Petani Terpaksa Keluarkan Biaya Ekstra untuk Atasi Hama
Redaktur: Muhsin Efri Yanto

Wayan Sutame, petani jagung di Desa Sumur, Ketapang menyebut pada lahan dua hektare miliknya dibuat sistem guludan. Antisipasi penanaman jagung musim rendengan dengan curah hujan tinggi menjadi cara meminimalisir kerugian. Memasuki masa pemupukan kedua ia menggunakan jenis Urea, NPK,Phonska dan SP-36.
“Alokasi pupuk sudah diberikan satu bulan sebelum tanam sehingga petani tidak kesulitan saat masa pemupukan,” cetusnya.
Kendala yang dihadapi sebutnya pada organisme pengganggu tanaman (OPT). Meski dilakukan penanganan serentak pada tanaman ia memastikan saat penghujan pestisida dan herbisida kurang efektif. Penyemprotan kerap terhambat ketika hujan turun bahkan usai penyemprotan pestisida dan herbisida kerap bersih tercuci air hujan. Kelembaban tinggi saat penghujan juga berimbas penyakit bulai (Peronosclerospora).
Penggunaan insektisida kontak dosis tinggi sebutnya jadi pilihan. Namun harga yang mencapai ratusan ribu setiap botolnya berimbas biaya operasional membengkak.
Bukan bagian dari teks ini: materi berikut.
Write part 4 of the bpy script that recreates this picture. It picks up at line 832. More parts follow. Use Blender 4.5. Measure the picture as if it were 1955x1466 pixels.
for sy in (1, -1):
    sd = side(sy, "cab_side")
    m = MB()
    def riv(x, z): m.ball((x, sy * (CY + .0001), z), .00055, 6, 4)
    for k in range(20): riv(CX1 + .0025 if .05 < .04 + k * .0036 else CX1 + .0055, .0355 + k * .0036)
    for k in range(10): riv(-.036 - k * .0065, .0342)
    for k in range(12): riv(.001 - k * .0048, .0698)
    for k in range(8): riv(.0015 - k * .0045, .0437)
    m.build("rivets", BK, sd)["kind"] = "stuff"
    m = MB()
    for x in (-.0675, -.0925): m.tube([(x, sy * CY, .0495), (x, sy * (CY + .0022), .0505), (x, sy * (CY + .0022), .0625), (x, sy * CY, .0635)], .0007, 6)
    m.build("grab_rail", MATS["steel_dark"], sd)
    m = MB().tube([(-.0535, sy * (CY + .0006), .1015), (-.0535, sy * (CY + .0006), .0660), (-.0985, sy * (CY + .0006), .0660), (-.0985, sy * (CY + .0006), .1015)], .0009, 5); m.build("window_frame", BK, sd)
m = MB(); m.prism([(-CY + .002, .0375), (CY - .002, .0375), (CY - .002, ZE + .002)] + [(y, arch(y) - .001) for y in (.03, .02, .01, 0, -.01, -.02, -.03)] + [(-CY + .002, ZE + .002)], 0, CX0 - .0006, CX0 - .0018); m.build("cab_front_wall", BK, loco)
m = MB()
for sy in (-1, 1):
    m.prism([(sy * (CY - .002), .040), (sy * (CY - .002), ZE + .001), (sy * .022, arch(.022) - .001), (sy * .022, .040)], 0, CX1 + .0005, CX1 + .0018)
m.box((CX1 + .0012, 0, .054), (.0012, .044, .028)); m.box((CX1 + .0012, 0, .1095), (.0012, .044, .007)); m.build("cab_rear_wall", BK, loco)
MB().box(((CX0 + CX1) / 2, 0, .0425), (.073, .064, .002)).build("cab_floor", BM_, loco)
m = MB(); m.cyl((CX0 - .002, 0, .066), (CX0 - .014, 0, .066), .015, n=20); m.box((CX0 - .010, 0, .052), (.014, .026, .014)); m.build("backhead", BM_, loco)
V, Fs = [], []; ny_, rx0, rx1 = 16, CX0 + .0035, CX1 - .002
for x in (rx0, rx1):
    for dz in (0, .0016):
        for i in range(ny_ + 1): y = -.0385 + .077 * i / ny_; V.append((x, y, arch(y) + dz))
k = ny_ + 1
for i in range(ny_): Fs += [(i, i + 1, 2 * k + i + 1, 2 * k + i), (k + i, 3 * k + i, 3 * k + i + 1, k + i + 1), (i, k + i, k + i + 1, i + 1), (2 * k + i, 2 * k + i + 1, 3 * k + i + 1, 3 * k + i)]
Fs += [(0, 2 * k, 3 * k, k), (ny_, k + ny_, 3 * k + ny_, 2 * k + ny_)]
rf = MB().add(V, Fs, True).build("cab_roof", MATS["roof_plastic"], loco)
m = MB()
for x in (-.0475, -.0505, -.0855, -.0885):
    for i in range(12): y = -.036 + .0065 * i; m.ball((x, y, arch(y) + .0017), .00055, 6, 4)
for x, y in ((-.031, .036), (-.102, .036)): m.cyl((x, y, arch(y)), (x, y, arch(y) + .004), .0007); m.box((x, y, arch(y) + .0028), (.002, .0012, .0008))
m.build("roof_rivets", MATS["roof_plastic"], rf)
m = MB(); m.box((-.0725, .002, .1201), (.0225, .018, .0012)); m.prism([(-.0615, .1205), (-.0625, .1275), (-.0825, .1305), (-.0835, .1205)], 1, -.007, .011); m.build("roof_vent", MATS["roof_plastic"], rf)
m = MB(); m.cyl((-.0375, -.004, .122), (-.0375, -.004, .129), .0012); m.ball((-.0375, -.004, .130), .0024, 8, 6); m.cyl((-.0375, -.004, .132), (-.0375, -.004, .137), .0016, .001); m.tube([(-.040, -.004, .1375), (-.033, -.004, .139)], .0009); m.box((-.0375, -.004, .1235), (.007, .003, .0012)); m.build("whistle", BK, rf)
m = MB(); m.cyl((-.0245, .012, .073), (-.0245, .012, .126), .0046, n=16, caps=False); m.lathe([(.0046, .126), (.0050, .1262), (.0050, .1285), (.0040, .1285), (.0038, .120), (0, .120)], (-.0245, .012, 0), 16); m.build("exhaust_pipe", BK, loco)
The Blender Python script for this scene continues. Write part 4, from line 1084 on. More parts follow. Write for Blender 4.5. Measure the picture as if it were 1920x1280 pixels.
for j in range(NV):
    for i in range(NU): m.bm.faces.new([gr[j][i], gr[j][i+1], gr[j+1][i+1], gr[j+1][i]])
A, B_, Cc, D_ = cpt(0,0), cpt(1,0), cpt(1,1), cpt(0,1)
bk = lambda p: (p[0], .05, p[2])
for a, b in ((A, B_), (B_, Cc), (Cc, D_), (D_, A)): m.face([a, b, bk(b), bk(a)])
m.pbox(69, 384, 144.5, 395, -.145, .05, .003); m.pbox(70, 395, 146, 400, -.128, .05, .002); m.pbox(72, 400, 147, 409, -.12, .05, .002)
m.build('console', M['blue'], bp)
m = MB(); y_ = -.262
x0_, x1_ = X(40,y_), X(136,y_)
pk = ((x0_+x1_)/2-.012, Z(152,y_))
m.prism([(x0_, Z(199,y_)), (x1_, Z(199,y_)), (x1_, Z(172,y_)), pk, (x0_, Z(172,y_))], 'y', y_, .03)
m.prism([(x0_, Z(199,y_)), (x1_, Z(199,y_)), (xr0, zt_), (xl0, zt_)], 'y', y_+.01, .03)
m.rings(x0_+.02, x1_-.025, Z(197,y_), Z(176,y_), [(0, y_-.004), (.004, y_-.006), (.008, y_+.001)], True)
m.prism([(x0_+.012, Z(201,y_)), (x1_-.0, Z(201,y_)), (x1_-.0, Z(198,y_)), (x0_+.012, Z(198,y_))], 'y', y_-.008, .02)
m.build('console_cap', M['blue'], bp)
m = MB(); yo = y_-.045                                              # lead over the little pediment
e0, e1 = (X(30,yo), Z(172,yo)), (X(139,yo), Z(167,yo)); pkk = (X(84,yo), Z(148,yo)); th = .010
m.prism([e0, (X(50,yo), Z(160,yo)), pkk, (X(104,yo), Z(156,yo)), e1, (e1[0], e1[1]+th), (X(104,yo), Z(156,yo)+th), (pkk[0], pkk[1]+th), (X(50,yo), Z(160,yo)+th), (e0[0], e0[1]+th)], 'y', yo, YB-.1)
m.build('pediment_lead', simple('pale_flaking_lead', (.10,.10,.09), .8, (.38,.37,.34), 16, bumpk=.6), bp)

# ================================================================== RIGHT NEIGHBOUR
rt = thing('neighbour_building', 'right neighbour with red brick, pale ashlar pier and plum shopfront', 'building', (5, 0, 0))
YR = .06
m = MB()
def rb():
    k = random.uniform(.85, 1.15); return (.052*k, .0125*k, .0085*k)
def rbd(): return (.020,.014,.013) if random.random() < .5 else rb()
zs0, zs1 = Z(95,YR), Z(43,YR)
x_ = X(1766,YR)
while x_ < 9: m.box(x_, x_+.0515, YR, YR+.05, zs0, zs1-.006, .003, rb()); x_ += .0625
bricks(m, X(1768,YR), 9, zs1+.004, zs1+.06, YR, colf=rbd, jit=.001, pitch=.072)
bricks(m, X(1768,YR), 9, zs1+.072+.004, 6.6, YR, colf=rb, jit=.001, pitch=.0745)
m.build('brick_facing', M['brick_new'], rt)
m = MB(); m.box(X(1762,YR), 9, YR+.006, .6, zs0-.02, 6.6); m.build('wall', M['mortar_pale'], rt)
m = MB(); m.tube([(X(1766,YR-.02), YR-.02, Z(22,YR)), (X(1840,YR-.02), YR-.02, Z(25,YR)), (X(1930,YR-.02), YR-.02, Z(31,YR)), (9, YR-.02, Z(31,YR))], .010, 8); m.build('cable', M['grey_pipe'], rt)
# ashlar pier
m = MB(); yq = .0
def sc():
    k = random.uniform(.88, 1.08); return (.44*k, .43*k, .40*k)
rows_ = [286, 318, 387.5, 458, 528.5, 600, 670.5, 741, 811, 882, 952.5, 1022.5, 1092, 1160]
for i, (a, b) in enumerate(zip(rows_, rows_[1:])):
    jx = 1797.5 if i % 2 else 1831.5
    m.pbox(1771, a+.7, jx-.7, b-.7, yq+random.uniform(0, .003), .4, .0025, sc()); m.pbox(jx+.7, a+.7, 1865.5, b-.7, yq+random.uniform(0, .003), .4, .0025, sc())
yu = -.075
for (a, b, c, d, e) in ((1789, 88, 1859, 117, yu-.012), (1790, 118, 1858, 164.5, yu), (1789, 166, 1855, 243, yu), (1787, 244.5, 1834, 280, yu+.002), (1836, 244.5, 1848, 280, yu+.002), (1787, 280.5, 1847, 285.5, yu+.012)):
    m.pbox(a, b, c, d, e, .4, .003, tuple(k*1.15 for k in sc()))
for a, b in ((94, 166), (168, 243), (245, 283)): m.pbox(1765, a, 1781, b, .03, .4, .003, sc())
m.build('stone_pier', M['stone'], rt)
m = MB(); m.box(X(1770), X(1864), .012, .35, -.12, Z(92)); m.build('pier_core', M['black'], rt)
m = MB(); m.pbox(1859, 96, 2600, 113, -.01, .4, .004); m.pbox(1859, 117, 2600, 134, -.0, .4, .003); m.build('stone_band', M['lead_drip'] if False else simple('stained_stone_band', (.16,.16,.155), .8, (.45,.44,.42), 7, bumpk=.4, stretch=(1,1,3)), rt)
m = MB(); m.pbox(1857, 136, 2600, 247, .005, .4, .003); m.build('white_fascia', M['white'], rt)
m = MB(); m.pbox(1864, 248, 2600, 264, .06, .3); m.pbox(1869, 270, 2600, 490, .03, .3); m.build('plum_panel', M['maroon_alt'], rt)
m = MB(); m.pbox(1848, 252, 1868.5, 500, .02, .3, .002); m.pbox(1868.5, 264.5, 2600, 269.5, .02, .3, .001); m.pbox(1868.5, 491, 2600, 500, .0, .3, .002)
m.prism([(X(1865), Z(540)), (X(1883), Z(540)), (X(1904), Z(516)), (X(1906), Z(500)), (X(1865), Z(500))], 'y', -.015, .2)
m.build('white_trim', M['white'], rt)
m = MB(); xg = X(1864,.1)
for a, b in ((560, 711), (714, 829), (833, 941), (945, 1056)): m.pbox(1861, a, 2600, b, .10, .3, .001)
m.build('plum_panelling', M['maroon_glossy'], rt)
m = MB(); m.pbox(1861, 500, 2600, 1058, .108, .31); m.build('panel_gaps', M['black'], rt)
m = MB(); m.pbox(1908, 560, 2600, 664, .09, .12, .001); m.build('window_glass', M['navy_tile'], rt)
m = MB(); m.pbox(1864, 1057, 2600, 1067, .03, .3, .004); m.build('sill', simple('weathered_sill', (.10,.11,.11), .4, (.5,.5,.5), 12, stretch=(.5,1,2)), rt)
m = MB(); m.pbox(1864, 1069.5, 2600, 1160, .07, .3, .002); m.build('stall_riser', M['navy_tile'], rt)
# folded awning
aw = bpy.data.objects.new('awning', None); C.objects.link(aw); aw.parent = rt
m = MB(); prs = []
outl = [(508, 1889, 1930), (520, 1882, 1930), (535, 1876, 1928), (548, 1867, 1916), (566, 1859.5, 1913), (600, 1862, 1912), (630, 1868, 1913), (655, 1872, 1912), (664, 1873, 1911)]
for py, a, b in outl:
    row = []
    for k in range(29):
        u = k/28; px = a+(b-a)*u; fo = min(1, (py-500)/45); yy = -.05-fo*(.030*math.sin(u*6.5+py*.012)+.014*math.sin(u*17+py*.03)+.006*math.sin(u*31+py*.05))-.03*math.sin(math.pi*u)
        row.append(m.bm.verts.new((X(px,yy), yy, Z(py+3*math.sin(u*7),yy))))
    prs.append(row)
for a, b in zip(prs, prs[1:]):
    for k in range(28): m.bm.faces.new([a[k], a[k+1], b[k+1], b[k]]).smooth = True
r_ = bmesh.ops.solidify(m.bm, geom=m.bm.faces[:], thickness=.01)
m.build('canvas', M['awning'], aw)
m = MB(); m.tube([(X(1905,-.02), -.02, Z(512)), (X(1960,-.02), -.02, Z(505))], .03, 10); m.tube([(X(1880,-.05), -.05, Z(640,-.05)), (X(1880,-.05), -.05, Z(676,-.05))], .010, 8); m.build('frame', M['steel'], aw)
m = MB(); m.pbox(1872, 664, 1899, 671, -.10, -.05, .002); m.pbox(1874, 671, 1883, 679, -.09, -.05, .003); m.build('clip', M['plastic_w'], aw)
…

Operasional penanaman jagung yang tinggi sebutnya kerap tidak sebanding dengan harga jual jagung. Sebab pada panen sebelumnya perkilogram jagung hanya seharga Rp3.100 meski harga pernah mencapai level Rp4.000 per kilogram.
Selain petani jagung, musim tanam rendengan juga berimbas pada petani padi dan cabai. Wayan Reka, petani cabai menyebut kendala kala penghujan adalah hama trip atau daun kerititing dan busuk buah.